BEGIN DATA PROVIDED
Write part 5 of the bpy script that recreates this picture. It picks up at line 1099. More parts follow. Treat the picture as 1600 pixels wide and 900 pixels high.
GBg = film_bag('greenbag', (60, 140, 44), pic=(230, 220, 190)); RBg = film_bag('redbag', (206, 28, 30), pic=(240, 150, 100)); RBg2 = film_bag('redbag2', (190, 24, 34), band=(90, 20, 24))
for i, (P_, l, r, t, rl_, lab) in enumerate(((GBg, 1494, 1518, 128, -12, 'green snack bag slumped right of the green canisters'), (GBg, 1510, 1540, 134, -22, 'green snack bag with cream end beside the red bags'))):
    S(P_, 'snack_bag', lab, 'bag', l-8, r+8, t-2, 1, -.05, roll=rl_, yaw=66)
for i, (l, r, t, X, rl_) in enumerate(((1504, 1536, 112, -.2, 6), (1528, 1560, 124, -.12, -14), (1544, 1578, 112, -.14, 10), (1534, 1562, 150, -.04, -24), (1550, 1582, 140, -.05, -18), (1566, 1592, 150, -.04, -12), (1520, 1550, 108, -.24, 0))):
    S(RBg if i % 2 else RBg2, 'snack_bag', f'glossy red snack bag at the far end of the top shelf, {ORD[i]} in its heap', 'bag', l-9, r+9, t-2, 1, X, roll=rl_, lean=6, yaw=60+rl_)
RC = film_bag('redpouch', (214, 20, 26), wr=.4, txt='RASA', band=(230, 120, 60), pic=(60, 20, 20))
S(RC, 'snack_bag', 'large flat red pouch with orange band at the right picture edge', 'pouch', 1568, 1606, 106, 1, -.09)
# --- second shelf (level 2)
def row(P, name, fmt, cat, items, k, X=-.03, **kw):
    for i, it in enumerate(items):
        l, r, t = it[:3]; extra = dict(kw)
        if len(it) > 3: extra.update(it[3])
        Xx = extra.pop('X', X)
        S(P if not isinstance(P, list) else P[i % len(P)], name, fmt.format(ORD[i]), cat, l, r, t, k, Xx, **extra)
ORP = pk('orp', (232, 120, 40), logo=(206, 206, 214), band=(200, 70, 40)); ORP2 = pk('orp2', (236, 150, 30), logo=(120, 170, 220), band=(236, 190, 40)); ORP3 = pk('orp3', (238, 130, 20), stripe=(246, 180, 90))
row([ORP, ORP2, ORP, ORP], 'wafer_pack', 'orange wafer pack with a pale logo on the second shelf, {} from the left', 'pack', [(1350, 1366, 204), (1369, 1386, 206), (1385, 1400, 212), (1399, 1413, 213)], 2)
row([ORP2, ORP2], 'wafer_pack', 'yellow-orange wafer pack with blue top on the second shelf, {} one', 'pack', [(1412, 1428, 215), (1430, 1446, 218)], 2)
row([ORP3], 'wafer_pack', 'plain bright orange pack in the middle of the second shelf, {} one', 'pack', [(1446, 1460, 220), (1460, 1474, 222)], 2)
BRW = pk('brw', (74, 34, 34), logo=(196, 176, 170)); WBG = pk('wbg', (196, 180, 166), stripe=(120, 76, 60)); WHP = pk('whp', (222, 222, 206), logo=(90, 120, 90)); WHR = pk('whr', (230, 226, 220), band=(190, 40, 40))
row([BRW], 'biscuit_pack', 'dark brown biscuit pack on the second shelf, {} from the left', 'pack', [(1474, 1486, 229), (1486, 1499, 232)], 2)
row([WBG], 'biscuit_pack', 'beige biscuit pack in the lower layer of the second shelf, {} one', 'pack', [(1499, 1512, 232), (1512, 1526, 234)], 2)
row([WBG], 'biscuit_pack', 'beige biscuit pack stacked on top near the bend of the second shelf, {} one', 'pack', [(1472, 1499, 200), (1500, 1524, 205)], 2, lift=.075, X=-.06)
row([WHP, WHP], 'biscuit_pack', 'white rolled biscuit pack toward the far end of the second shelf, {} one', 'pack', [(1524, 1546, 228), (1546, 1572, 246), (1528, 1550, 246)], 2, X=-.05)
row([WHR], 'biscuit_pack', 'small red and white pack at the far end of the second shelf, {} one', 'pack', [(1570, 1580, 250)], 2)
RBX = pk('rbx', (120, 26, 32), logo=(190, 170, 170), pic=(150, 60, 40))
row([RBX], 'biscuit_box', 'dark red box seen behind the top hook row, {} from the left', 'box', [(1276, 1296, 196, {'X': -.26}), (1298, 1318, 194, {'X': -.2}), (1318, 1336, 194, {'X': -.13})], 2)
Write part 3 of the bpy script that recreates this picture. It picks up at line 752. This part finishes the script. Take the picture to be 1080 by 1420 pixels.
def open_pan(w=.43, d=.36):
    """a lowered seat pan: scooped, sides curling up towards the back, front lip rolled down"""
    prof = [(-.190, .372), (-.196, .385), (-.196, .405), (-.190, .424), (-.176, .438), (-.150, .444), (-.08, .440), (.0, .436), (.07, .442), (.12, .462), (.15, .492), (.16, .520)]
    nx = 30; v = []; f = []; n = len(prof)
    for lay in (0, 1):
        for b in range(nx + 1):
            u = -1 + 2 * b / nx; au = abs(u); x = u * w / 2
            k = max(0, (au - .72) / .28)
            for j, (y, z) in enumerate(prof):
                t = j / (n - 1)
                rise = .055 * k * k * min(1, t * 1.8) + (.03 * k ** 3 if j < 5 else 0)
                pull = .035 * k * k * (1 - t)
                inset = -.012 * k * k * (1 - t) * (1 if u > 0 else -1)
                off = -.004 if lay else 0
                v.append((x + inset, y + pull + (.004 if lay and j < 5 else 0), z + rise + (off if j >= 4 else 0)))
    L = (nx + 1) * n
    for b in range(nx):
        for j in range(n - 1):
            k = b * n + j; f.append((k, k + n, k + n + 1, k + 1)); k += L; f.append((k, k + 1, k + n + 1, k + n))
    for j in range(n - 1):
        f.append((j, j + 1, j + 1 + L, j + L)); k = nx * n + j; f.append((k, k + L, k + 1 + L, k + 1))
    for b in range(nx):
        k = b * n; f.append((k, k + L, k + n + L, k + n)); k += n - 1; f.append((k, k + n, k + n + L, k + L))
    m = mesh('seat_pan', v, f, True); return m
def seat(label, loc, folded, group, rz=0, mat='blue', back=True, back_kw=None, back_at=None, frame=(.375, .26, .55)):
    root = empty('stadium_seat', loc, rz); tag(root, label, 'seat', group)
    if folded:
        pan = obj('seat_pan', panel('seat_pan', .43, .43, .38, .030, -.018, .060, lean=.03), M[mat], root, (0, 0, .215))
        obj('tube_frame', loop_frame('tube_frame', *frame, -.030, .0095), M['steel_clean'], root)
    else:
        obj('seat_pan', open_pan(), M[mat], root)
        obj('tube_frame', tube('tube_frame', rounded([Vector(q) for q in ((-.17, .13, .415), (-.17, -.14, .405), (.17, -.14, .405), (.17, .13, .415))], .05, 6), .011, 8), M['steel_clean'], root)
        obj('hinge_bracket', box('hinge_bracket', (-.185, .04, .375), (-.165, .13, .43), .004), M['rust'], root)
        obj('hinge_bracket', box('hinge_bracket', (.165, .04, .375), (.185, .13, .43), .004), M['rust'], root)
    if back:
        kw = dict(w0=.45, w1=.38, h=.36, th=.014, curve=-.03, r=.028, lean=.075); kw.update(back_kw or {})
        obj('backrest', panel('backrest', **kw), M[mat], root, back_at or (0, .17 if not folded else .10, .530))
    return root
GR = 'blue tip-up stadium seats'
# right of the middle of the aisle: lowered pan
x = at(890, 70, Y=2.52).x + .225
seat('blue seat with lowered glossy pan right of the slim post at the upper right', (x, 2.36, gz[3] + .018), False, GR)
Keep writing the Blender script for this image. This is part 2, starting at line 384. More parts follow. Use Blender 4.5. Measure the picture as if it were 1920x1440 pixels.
END DATA PROVIDED
WRITTEN PROBLEM
Extract each record, keeping it identical to the original.

RESULT OF THIS TASK
Write part 5 of the bpy script that recreates this picture. It picks up at line 1099. More parts follow. Treat the picture as 1600 pixels wide and 900 pixels high.
GBg = film_bag('greenbag', (60, 140, 44), pic=(230, 220, 190)); RBg = film_bag('redbag', (206, 28, 30), pic=(240, 150, 100)); RBg2 = film_bag('redbag2', (190, 24, 34), band=(90, 20, 24))
for i, (P_, l, r, t, rl_, lab) in enumerate(((GBg, 1494, 1518, 128, -12, 'green snack bag slumped right of the green canisters'), (GBg, 1510, 1540, 134, -22, 'green snack bag with cream end beside the red bags'))):
    S(P_, 'snack_bag', lab, 'bag', l-8, r+8, t-2, 1, -.05, roll=rl_, yaw=66)
for i, (l, r, t, X, rl_) in enumerate(((1504, 1536, 112, -.2, 6), (1528, 1560, 124, -.12, -14), (1544, 1578, 112, -.14, 10), (1534, 1562, 150, -.04, -24), (1550, 1582, 140, -.05, -18), (1566, 1592, 150, -.04, -12), (1520, 1550, 108, -.24, 0))):
    S(RBg if i % 2 else RBg2, 'snack_bag', f'glossy red snack bag at the far end of the top shelf, {ORD[i]} in its heap', 'bag', l-9, r+9, t-2, 1, X, roll=rl_, lean=6, yaw=60+rl_)
RC = film_bag('redpouch', (214, 20, 26), wr=.4, txt='RASA', band=(230, 120, 60), pic=(60, 20, 20))
S(RC, 'snack_bag', 'large flat red pouch with orange band at the right picture edge', 'pouch', 1568, 1606, 106, 1, -.09)
# --- second shelf (level 2)
def row(P, name, fmt, cat, items, k, X=-.03, **kw):
    for i, it in enumerate(items):
        l, r, t = it[:3]; extra = dict(kw)
        if len(it) > 3: extra.update(it[3])
        Xx = extra.pop('X', X)
        S(P if not isinstance(P, list) else P[i % len(P)], name, fmt.format(ORD[i]), cat, l, r, t, k, Xx, **extra)
ORP = pk('orp', (232, 120, 40), logo=(206, 206, 214), band=(200, 70, 40)); ORP2 = pk('orp2', (236, 150, 30), logo=(120, 170, 220), band=(236, 190, 40)); ORP3 = pk('orp3', (238, 130, 20), stripe=(246, 180, 90))
row([ORP, ORP2, ORP, ORP], 'wafer_pack', 'orange wafer pack with a pale logo on the second shelf, {} from the left', 'pack', [(1350, 1366, 204), (1369, 1386, 206), (1385, 1400, 212), (1399, 1413, 213)], 2)
row([ORP2, ORP2], 'wafer_pack', 'yellow-orange wafer pack with blue top on the second shelf, {} one', 'pack', [(1412, 1428, 215), (1430, 1446, 218)], 2)
row([ORP3], 'wafer_pack', 'plain bright orange pack in the middle of the second shelf, {} one', 'pack', [(1446, 1460, 220), (1460, 1474, 222)], 2)
BRW = pk('brw', (74, 34, 34), logo=(196, 176, 170)); WBG = pk('wbg', (196, 180, 166), stripe=(120, 76, 60)); WHP = pk('whp', (222, 222, 206), logo=(90, 120, 90)); WHR = pk('whr', (230, 226, 220), band=(190, 40, 40))
row([BRW], 'biscuit_pack', 'dark brown biscuit pack on the second shelf, {} from the left', 'pack', [(1474, 1486, 229), (1486, 1499, 232)], 2)
row([WBG], 'biscuit_pack', 'beige biscuit pack in the lower layer of the second shelf, {} one', 'pack', [(1499, 1512, 232), (1512, 1526, 234)], 2)
row([WBG], 'biscuit_pack', 'beige biscuit pack stacked on top near the bend of the second shelf, {} one', 'pack', [(1472, 1499, 200), (1500, 1524, 205)], 2, lift=.075, X=-.06)
row([WHP, WHP], 'biscuit_pack', 'white rolled biscuit pack toward the far end of the second shelf, {} one', 'pack', [(1524, 1546, 228), (1546, 1572, 246), (1528, 1550, 246)], 2, X=-.05)
row([WHR], 'biscuit_pack', 'small red and white pack at the far end of the second shelf, {} one', 'pack', [(1570, 1580, 250)], 2)
RBX = pk('rbx', (120, 26, 32), logo=(190, 170, 170), pic=(150, 60, 40))
row([RBX], 'biscuit_box', 'dark red box seen behind the top hook row, {} from the left', 'box', [(1276, 1296, 196, {'X': -.26}), (1298, 1318, 194, {'X': -.2}), (1318, 1336, 194, {'X': -.13})], 2)
Write part 3 of the bpy script that recreates this picture. It picks up at line 752. This part finishes the script. Take the picture to be 1080 by 1420 pixels.
def open_pan(w=.43, d=.36):
    """a lowered seat pan: scooped, sides curling up towards the back, front lip rolled down"""
    prof = [(-.190, .372), (-.196, .385), (-.196, .405), (-.190, .424), (-.176, .438), (-.150, .444), (-.08, .440), (.0, .436), (.07, .442), (.12, .462), (.15, .492), (.16, .520)]
    nx = 30; v = []; f = []; n = len(prof)
    for lay in (0, 1):
        for b in range(nx + 1):
            u = -1 + 2 * b / nx; au = abs(u); x = u * w / 2
            k = max(0, (au - .72) / .28)
            for j, (y, z) in enumerate(prof):
                t = j / (n - 1)
                rise = .055 * k * k * min(1, t * 1.8) + (.03 * k ** 3 if j < 5 else 0)
                pull = .035 * k * k * (1 - t)
                inset = -.012 * k * k * (1 - t) * (1 if u > 0 else -1)
                off = -.004 if lay else 0
                v.append((x + inset, y + pull + (.004 if lay and j < 5 else 0), z + rise + (off if j >= 4 else 0)))
    L = (nx + 1) * n
    for b in range(nx):
        for j in range(n - 1):
            k = b * n + j; f.append((k, k + n, k + n + 1, k + 1)); k += L; f.append((k, k + 1, k + n + 1, k + n))
    for j in range(n - 1):
        f.append((j, j + 1, j + 1 + L, j + L)); k = nx * n + j; f.append((k, k + L, k + 1 + L, k + 1))
    for b in range(nx):
        k = b * n; f.append((k, k + L, k + n + L, k + n)); k += n - 1; f.append((k, k + n, k + n + L, k + L))
    m = mesh('seat_pan', v, f, True); return m
def seat(label, loc, folded, group, rz=0, mat='blue', back=True, back_kw=None, back_at=None, frame=(.375, .26, .55)):
    root = empty('stadium_seat', loc, rz); tag(root, label, 'seat', group)
    if folded:
        pan = obj('seat_pan', panel('seat_pan', .43, .43, .38, .030, -.018, .060, lean=.03), M[mat], root, (0, 0, .215))
        obj('tube_frame', loop_frame('tube_frame', *frame, -.030, .0095), M['steel_clean'], root)
    else:
        obj('seat_pan', open_pan(), M[mat], root)
        obj('tube_frame', tube('tube_frame', rounded([Vector(q) for q in ((-.17, .13, .415), (-.17, -.14, .405), (.17, -.14, .405), (.17, .13, .415))], .05, 6), .011, 8), M['steel_clean'], root)
        obj('hinge_bracket', box('hinge_bracket', (-.185, .04, .375), (-.165, .13, .43), .004), M['rust'], root)
        obj('hinge_bracket', box('hinge_bracket', (.165, .04, .375), (.185, .13, .43), .004), M['rust'], root)
    if back:
        kw = dict(w0=.45, w1=.38, h=.36, th=.014, curve=-.03, r=.028, lean=.075); kw.update(back_kw or {})
        obj('backrest', panel('backrest', **kw), M[mat], root, back_at or (0, .17 if not folded else .10, .530))
    return root
GR = 'blue tip-up stadium seats'
# right of the middle of the aisle: lowered pan
x = at(890, 70, Y=2.52).x + .225
seat('blue seat with lowered glossy pan right of the slim post at the upper right', (x, 2.36, gz[3] + .018), False, GR)
Keep writing the Blender script for this image. This is part 2, starting at line 384. More parts follow. Use Blender 4.5. Measure the picture as if it were 1920x1440 pixels.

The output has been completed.